Como buen alumno que era, se dio cuenta rápidamente de que para implementar una red de alcantarillado o de banda ancha, sin las cuales no podría vivir, se necesita una sociedad. Sin embargo cosas como la señal de televisión o un supermercado son lo de menos. Hay áreas en las que el individuo simplemente no se puede bastar a sí mismo. De los padres se recibe la oportunidad de vivir y la primera guía para orientar la vida. A su vez, la familia transmite de la sociedad bienes como el lenguaje y los primeros conocimientos. La sociedad puede ser un poco asfixiante a veces, pero sin lo que ella otorga ni siquiera ese mismo pensamiento – fruto del lenguaje – sería posible.

La situación es de deuda, primero con los padres, y luego, por extensión, con la sociedad inmediata: la patria. Esa deuda es tan grande, que no se puede pagar. Pero una deuda impagable no por ello puede ser simplemente ignorada, sino que se compensa con una cierta actitud. Es lo que los antiguos romanos llamaban piedad, y nosotros patriotismo. 

Esta actitud de piedad hacia los padres y hacia la patria se manifiesta en un reconocimiento de lo que se ha recibido de quienes vinieron antes, gratitud, y se concreta en la disposición a conservarlo y acrecentarlo para quienes vendrán después. Tal como el mundo no comenzó con la generación presente, tampoco dejará de existir cuando ella pase, y ha de pasar por mucho que le pese. No pensar en la anterior es egocentrismo y no pensar en la que viene es egoísmo. 

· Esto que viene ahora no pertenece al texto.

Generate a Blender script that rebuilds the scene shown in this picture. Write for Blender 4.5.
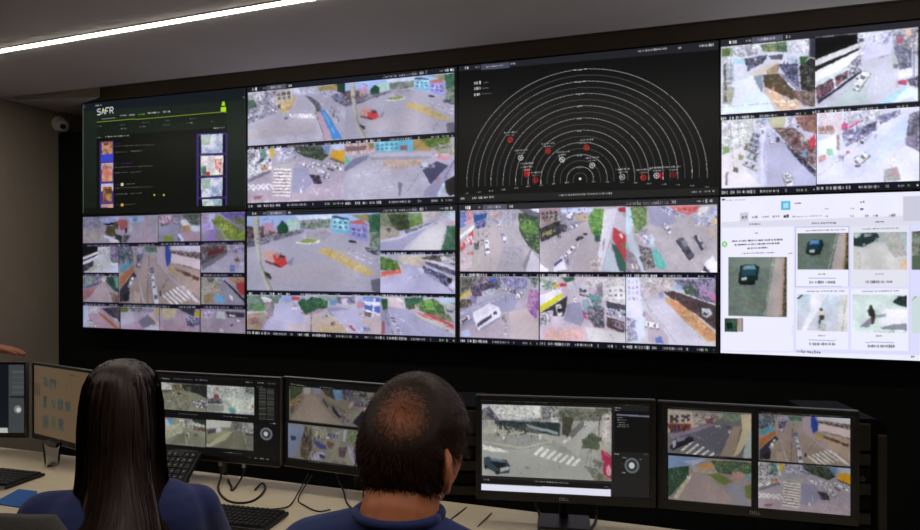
import bpy, bmesh, math, random
import numpy as np
from mathutils import Vector, Matrix

for o in list(bpy.data.objects):
    bpy.data.objects.remove(o, do_unlink=True)
S = bpy.context.scene
COL = S.collection
PI = math.pi

# ------------------------------------------------------------------ camera
cam_d = bpy.data.cameras.new('camera')
cam = bpy.data.objects.new('camera', cam_d)
COL.objects.link(cam)
cam.location = (3.51, -3.129, 1.499)
cam.rotation_euler = (PI / 2 - 0.0022, 0, 0.3257)
cam_d.sensor_width = 36
cam_d.lens = 26.09
cam_d.clip_start = 0.05
S.camera = cam

# ------------------------------------------------------------------ world, exposure
W = bpy.data.worlds.new('world')
S.world = W
W.use_nodes = True
W.node_tree.nodes['Background'].inputs[0].default_value = (0.01, 0.011, 0.013, 1)
W.node_tree.nodes['Background'].inputs[1].default_value = 0.3
S.view_settings.view_transform = 'Standard'
S.view_settings.look = 'None'
S.view_settings.exposure = 0
S.view_settings.gamma = 1
STRIP = 40.0          # radiance of the ceiling light line in view
STRIP_ADDED = 28.0     # radiance of the unseen line added behind the seats to light the desk
GAIN = 1.0           # brightness of the video wall

# ------------------------------------------------------------------ materials
def lin(c):
    c = c / 255.0
    return c / 12.92 if c <= 0.04045 else ((c + 0.055) / 1.055) ** 2.4

def mat(name, rgb, rough=0.6, metal=0.0, noise=0.0, scale=30.0, stretch=None, bump=0.0, spec=0.5,
        trans=0.0, emit=None, estr=0.0, sheen=0.0):
    m = bpy.data.materials.new(name)
    m.use_nodes = True
    nt = m.node_tree
    b = nt.nodes['Principled BSDF']
    col = (lin(rgb[0]), lin(rgb[1]), lin(rgb[2]), 1)
    b.inputs['Base Color'].default_value = col
    b.inputs['Roughness'].default_value = rough
    b.inputs['Metallic'].default_value = metal
    b.inputs['Specular IOR Level'].default_value = spec
    b.inputs['Transmission Weight'].default_value = trans
    if sheen:
        b.inputs['Sheen Weight'].default_value = sheen
    if emit:
        b.inputs['Emission Color'].default_value = (lin(emit[0]), lin(emit[1]), lin(emit[2]), 1)
        b.inputs['Emission Strength'].default_value = estr
    if noise or bump:
        tc = nt.nodes.new('ShaderNodeTexCoord')
        mp = nt.nodes.new('ShaderNodeMapping')
        if stretch:
            mp.inputs['Scale'].default_value = stretch
        nz = nt.nodes.new('ShaderNodeTexNoise')
        nz.inputs['Scale'].default_value = scale
        nz.inputs['Detail'].default_value = 5
        nt.links.new(tc.outputs['Object'], mp.inputs['Vector'])
        nt.links.new(mp.outputs['Vector'], nz.inputs['Vector'])
        if noise:
            rp = nt.nodes.new('ShaderNodeValToRGB')
            rp.color_ramp.elements[0].position = 0.3
            rp.color_ramp.elements[1].position = 0.7
            rp.color_ramp.elements[0].color = tuple(max(0, c * (1 - noise)) for c in col[:3]) + (1,)
            rp.color_ramp.elements[1].color = tuple(min(1, c * (1 + noise)) for c in col[:3]) + (1,)
            nt.links.new(nz.outputs['Fac'], rp.inputs['Fac'])
            nt.links.new(rp.outputs['Color'], b.inputs['Base Color'])
        if bump:
            bp = nt.nodes.new('ShaderNodeBump')
            bp.inputs['Strength'].default_value = bump
            bp.inputs['Distance'].default_value = 0.01
            nt.links.new(nz.outputs['Fac'], bp.inputs['Height'])
            nt.links.new(bp.outputs['Normal'], b.inputs['Normal'])
    return m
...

Si lo que se ha recibido - idioma, tradiciones, cultura, identidad, e incluso el entorno material - es bueno, habrá que cuidarlo y celebrarlo. Para eso tenemos el dieciocho de septiembre, y el diecinueve para recordar a quienes lo han defendido.

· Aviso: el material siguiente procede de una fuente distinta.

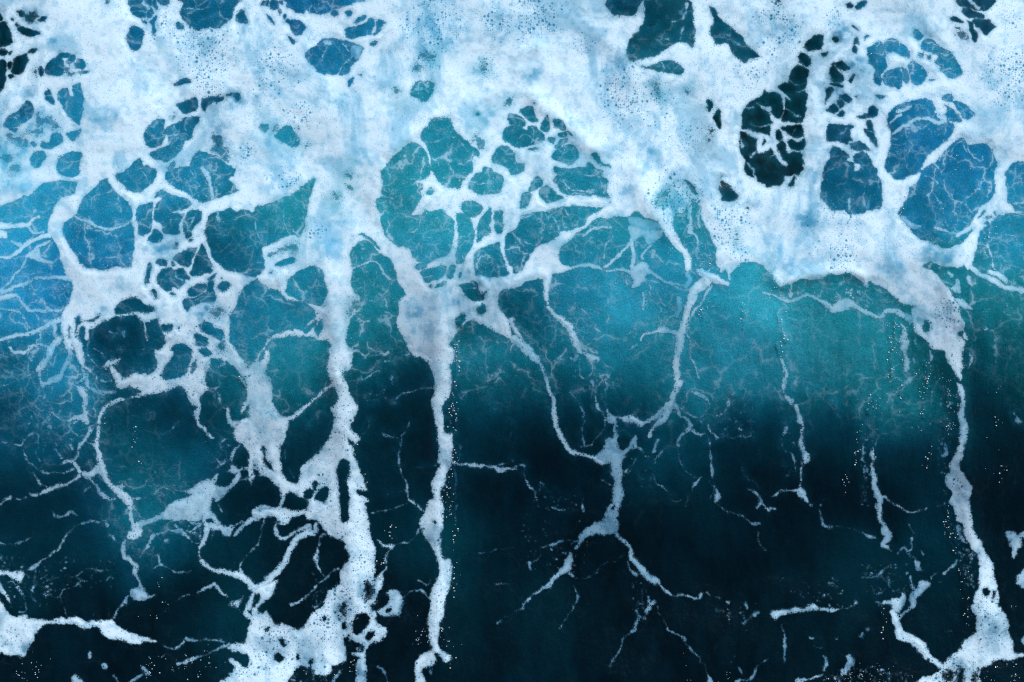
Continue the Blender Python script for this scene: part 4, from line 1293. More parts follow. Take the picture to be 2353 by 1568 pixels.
COLS = """20,60:0,25,45 10,120:0,20,35 20,165:0,15,30 50,70:10,75,110 40,270:25,105,150 170,230:45,130,175 130,145:25,105,145 90,330:60,140,185 20,350:90,165,205
310,90:25,100,145 470,20:10,95,135 470,50:5,85,120 330,10:20,95,135 560,30:20,90,130 740,20:20,105,155 760,130:20,110,155 850,65:40,120,165 690,60:15,85,130
370,310:30,110,150 480,220:20,80,115 420,400:30,115,155 650,310:60,130,165 1010,320:35,130,160 1040,270:40,130,160 920,390:35,135,160
1430,10:10,70,100 1500,60:5,65,85 1520,110:10,75,100 1690,90:5,70,95 1530,155:45,120,150 1210,300:30,110,140
1730,270:0,45,60 1730,350:0,20,35 1770,400:10,60,80 1850,250:0,45,60 1840,180:0,35,50 1800,340:0,20,30 1870,100:0,40,60 1910,160:0,40,60 1960,250:0,50,75 1950,290:10,70,100 1930,320:15,85,125
2030,130:40,125,170 2060,175:25,115,165 2180,160:50,135,180 2250,20:0,60,85 2270,60:5,55,80 2130,270:25,115,165 2100,330:15,105,160 2200,250:30,120,170 2090,370:15,100,145 2220,380:25,110,160 2150,450:20,100,140 1960,430:15,85,120 2020,400:20,95,130 2340,410:25,115,160 2300,560:20,120,150 2250,500:20,110,150
60,440:50,150,195 100,420:35,140,185 20,560:30,150,195 20,620:25,140,185 60,640:25,125,170 120,690:25,115,160 50,740:30,125,165 20,720:30,140,180 240,470:35,125,165 220,560:20,100,140 250,590:25,110,150 330,500:20,110,150 400,500:20,105,140 420,420:30,115,155 310,415:25,110,150 430,600:15,80,105 470,570:5,65,85 550,520:10,100,130 530,590:10,75,100 560,620:40,110,140
300,710:5,75,95 260,770:0,50,70 340,760:10,60,80 430,740:25,90,120 460,650:20,90,120 570,700:20,100,130 570,760:45,130,160
600,520:20,120,145 690,500:40,130,155 710,650:25,115,140 690,700:45,130,155 620,690:40,125,150 620,740:40,120,145 840,600:25,120,140 860,670:25,130,145 870,760:5,115,130 930,700:20,120,140 960,430:40,140,165 900,480:35,135,160 960,570:70,150,180 1020,530:55,140,165 1060,560:45,135,160 1150,600:15,100,125 1130,420:45,130,160 1100,480:35,125,150 1080,720:10,80,95 1170,690:15,80,100 1100,770:10,105,125
1230,510:35,115,145 1200,580:15,95,120 1300,500:35,115,140 1330,430:35,115,145 1330,570:40,120,145 1290,660:35,115,140 1400,590:45,130,155 1360,700:75,150,180 1300,680:55,130,160 1400,720:90,165,195 1330,760:60,145,170 1220,720:0,85,105 1210,690:5,80,100 1530,620:50,140,170 1600,560:30,120,145 1640,560:35,125,150 1660,700:30,130,155 1720,700:60,160,180 1740,740:85,170,195 1580,780:30,140,160
1800,680:80,160,180 1900,720:10,125,140 1930,770:25,145,160 1850,640:10,105,115 1950,660:15,100,115 2200,620:5,100,115 2240,660:10,110,125 2330,500:20,130,165 2300,700:10,115,125 2300,760:5,85,95 2250,740:0,95,110 1830,770:60,160,180
20,840:0,75,95 90,830:30,115,150 130,850:30,110,140 180,830:40,125,160 150,900:40,130,165 20,900:0,70,90 60,900:30,120,150 150,930:45,140,170 100,960:25,105,135 30,980:0,45,65 60,1000:25,85,105 90,1050:5,55,75 20,1070:0,55,70 120,1080:0,35,50 20,1140:0,20,35 150,1130:0,25,40 200,1130:25,85,105 210,1060:25,85,110 220,1000:20,85,105
260,800:0,50,70 320,830:10,70,90 290,860:25,80,100 410,830:40,105,135 540,880:15,110,125 520,850:20,90,110 490,950:0,65,80 300,940:0,60,75 280,1020:0,55,70 330,1060:10,80,95 380,980:0,45,60 430,960:0,30,45 420,1040:15,85,105 450,1060:10,70,90 350,1110:25,90,105 390,1150:20,85,105 560,1120:0,35,50 570,1150:0,12,25 240,1150:40,115,135 180,1160:0,12,25
640,840:50,145,165 700,850:20,120,135 680,900:10,90,105 640,930:20,105,125 700,1000:0,45,60 720,950:0,65,80 660,1050:0,40,55 860,800:15,125,140 830,850:5,80,95 900,850:0,65,80 930,900:0,45,60 860,950:0,45,60 960,950:0,35,50 960,1030:0,22,35 860,1060:0,50,65 880,1100:0,25,40 1080,820:20,130,145 1130,850:30,140,160 1150,900:10,110,130 1090,930:0,80,95 1100,970:0,60,75 1150,960:0,50,65 1150,1020:0,15,28 1060,1000:0,50,65 1060,1100:0,40,55 1100,1120:0,15,28
1250,810:20,105,125 1200,850:0,95,110 1280,850:0,65,80 1250,930:0,85,100 1210,980:0,40,55 1300,1000:0,25,40 1230,1060:0,12,25 1300,1100:0,15,28 1400,820:50,145,170 1360,830:30,120,140 1450,860:15,110,130 1430,900:0,75,90 1490,830:35,130,150 1520,880:15,110,130 1480,920:5,85,100 1360,920:0,50,65 1440,1000:0,25,40 1540,1000:10,75,90 1590,1020:0,70,85 1560,1060:0,50,65 1600,1100:0,35,50 1620,850:45,145,170 1700,840:65,155,180 1730,880:45,150,170 1640,920:10,105,120 1720,950:0,75,90 1700,1030:0,20,35 1740,980:0,35,50 1660,1150:0,25,40 1740,1150:0,12,22
1790,860:50,145,165 1900,820:25,140,155 1960,850:20,140,155 1980,900:20,125,140 1850,930:10,100,115 1800,920:20,110,130 1920,950:0,80,95 1800,1000:0,40,55 1900,1010:0,30,45 2060,920:15,135,145 2100,900:5,115,125 2110,940:15,125,140 2050,960:5,100,115 2040,1010:0,65,80 2160,880:0,60,70 2180,960:0,60,70 2110,1050:0,40,55 2050,1090:0,25,40 1850,1130:0,10,20 2000,1150:0,12,22 2260,850:0,70,85 2320,870:0,95,105 2250,950:0,35,48 2340,930:0,55,65 2280,1050:0,25,38 2300,1130:0,15,25
30,1200:0,45,60 20,1270:10,50,65 150,1200:0,35,50 280,1210:50,120,140 350,1190:40,105,125 230,1190:20,85,105 240,1260:0,40,55 100,1280:5,45,60 200,1370:0,15,28 60,1350:0,30,45 350,1270:15,70,90 400,1260:5,45,60 420,1200:20,75,95 540,1240:5,45,60 540,1290:0,35,50 430,1380:0,10,20 500,1440:0,40,55 540,1400:0,45,55 150,1480:0,20,32 250,1500:0,10,20 400,1520:0,15,25 60,1540:0,12,22
620,1240:0,20,32 720,1300:0,15,25 680,1400:0,18,28 870,1220:0,30,42 960,1270:0,40,52 920,1360:0,8,18 940,1450:0,8,16 1050,1230:0,55,65 1060,1280:5,60,70 1060,1400:0,35,45 1120,1300:0,8,16 1150,1450:0,12,22 880,1540:0,10,18
1260,1400:0,32,44 1200,1250:0,25,38 1250,1450:0,22,32 1350,1300:0,8,16 1400,1450:0,8,16 1600,1190:0,30,42 1560,1250:0,12,22 1650,1350:0,8,16 1740,1500:0,12,20 1500,1500:0,8,16
1960,1270:0,35,48 1850,1250:0,15,25 1830,1350:0,15,25 2000,1300:0,30,42 2150,1240:0,40,55 2200,1340:0,30,40 2150,1400:0,22,35 1900,1450:0,22,32 2050,1500:0,15,25 2320,1300:0,15,25 2330,1400:0,15,25 2000,1550:0,5,10
"""

def parse(text):
    ops = []; off = (0, 0)
    for ln in text.strip().split('\n'):
        p = ln.split()
        if not p: continue
        if p[0] == 'T':
            off = (int(p[1])*1024*2353/4096, TOFF[int(p[2])]*2353/4096); continue
        if p[0] == 'B' : p = p[:3]+[(q[:-4]+',-110') if q[-4:] in (',-20', ',-30', ',-40') else q for q in p[3:]]
        c = p[0]; n = {'H': 1, 'h': 1, 'S': 4, 'P': 3, 'B': 3, 'R': 3, 'U': 1, 'D': 1, 'G': 1, 'X': 4, 'Y': 2}[c]
        pts = []; ws = []
        if c in 'UD':
            x, y = map(float, p[1].split(',')); ops.append((c, (x*TS+off[0], y*TS+off[1]), float(p[2])*TS, float(p[3]))); continue
        for q in p[n:]:
            v = [float(u) for u in q.split(',')]
            pts.append((v[0]*TS+off[0], v[1]*TS+off[1])); ws.append((v[2] if len(v) > 2 else (float(p[2]) if c == 'S' else 0))*TS)
        ops.append((c, p[1:n], np.array(pts), np.array(ws)))
    return ops
OPS = parse(DATA)

def rect(x0, y0, x1, y1): return np.array([(x0, y0), (x1, y0), (x1, y1), (x0, y1)], float)
# the three broad foam fields, then everything that was noted by outline
P = np.array([(-40, -40), (FW+40, -40), (FW+40, 395), (1180, 395), (1150, 412), (-40, 412)], float); sl = window(P, 30); add(sd_poly(P, sl), sl, 'top', 1.0)
q = [(-100,-120),(2500,-120),(2500,1640),(600,1640),(560,1400),(570,1290),(640,1200),(670,1100),(650,1010),(600,940),(570,850),(530,720),(510,670),(440,560),(440,480),(510,330),(580,240),(690,200),(710,100),(540,95),(380,130),(290,220),(130,270),(0,340),(-100,380)]
P = np.array([(x*TS, y*TS+683*2353/4096) for x, y in q]); sl = window(P, 30); add(sd_poly(P, sl), sl, 'webl', 1.0)
P = rect(566, 360, 588+2351*TS, 392+1568*TS+6); sl = window(P, 30); add(sd_poly(P, sl), sl, 'webm', 1.0)
for ph in 'B', 'Hh', 'PS':
    for op in OPS:
        if op[0] not in ph: continue
        c, a, pts, ws = op
        if c in 'BPHh':
            P = crom(pts, True, 3) if len(pts) < 60 else pts
            sl = window(P, 95 if c == 'h' else 40); sd = sd_poly(P, sl)
            if c in 'BP': add(sd, sl, a[0], float(a[1]))
            elif c == 'H': F[sl] = np.minimum(F[sl], -sd)
            else: F[sl] = np.minimum(F[sl], np.maximum(-sd*.35, -2.6)+.6)
        else:
            C = crom(np.column_stack([pts, ws]), False, 4); m = 30
            sl = window(C, m); add(sd_line(C[:, :2], np.maximum(C[:, 2], 1.6), sl), sl, a[0], float(a[2]))

# countless little flecks torn off the foam, and spots for white specks that act as sun glints
def inside(P, x, y):
    r = np.zeros(x.shape, bool); Q_ = np.roll(P, -1, 0)
    for (ax, ay), (bx, by) in zip(P, Q_):
        if ay != by: r ^= ((ay > y) != (by > y)) & (x < (bx-ax)*(y-ay)/(by-ay)+ax)
    return r
def scatter(P, n):
    lo_, hi = P.min(0), P.max(0); q = lo_+rng.rand(n*6, 2)*(hi-lo_)
    return q[inside(P, q[:, 0], q[:, 1])][:n]
GLINTS = []
for op in parse(DOTS):
    c, a, pts, ws = op
    if c == 'X':
        for x, y in scatter(pts, int(int(a[0])*1.3)):
            w = rng.uniform(float(a[1]), float(a[2]))*TS*1.6*rng.uniform(.5, 1); an = rng.uniform(0, 3.14); l = w*rng.uniform(.2, 1.6)
            C = np.array([(x, y), (x+l*math.cos(an), y+l*math.sin(an))]); sl = window(C, 12)
            add(sd_line(C, np.array([w, w*.7]), sl), sl, '-', rng.uniform(.45, .85))
    else:
        cen_ = scatter(pts, max(4, int(a[0])//9))          # glint specks gather in loose swarms
        for k in range(int(int(a[0])*.4)):
            x, y = cen_[rng.randint(len(cen_))]+rng.randn(2)*rng.choice([3., 8., 20.]); GLINTS.append((x, y, .0022+.0042*rng.rand()**2.2))
for op in parse(EXTRA):
    if op[0] == 'G':
        pts = crom(op[2], False, 6); L_ = np.hypot(*np.diff(pts, axis=0).T).sum()
        swell_ = rng.randint(0, len(pts), 5)
        for k in range(int(L_/4.2)):
            x, y = pts[np.clip(swell_[rng.randint(5)]+int(rng.randn()*2.5), 0, len(pts)-1)]+rng.randn(2)*(5., 9.); GLINTS.append((x, y, .0026+.0052*rng.rand()**1.8))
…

Pero el amor por la patria no puede limitarse a un par de días al año. Cada uno encontrará formas de reconocer esta deuda con los demás, desde hacer un esfuerzo por no ensuciar las ciudades y campos con desechos descuidadamente desparramados, hasta saludar a los vecinos o incluso con una dedicación seria y responsable a la vida pública. Nadie tiene derecho de privar a generación venidera de lo que se recibió, sin mérito, de quienes construyeron y conservaron. Por eso son tan graves las acciones de quienes fomentan la división para beneficio personal. Cierto es que los vínculos de patria y familia no se eligen, pero son esos vínculos, llegando hasta el suelo en que se nació, los en buena parte nos hacen quienes somos y eso es algo por lo que estar agradecido.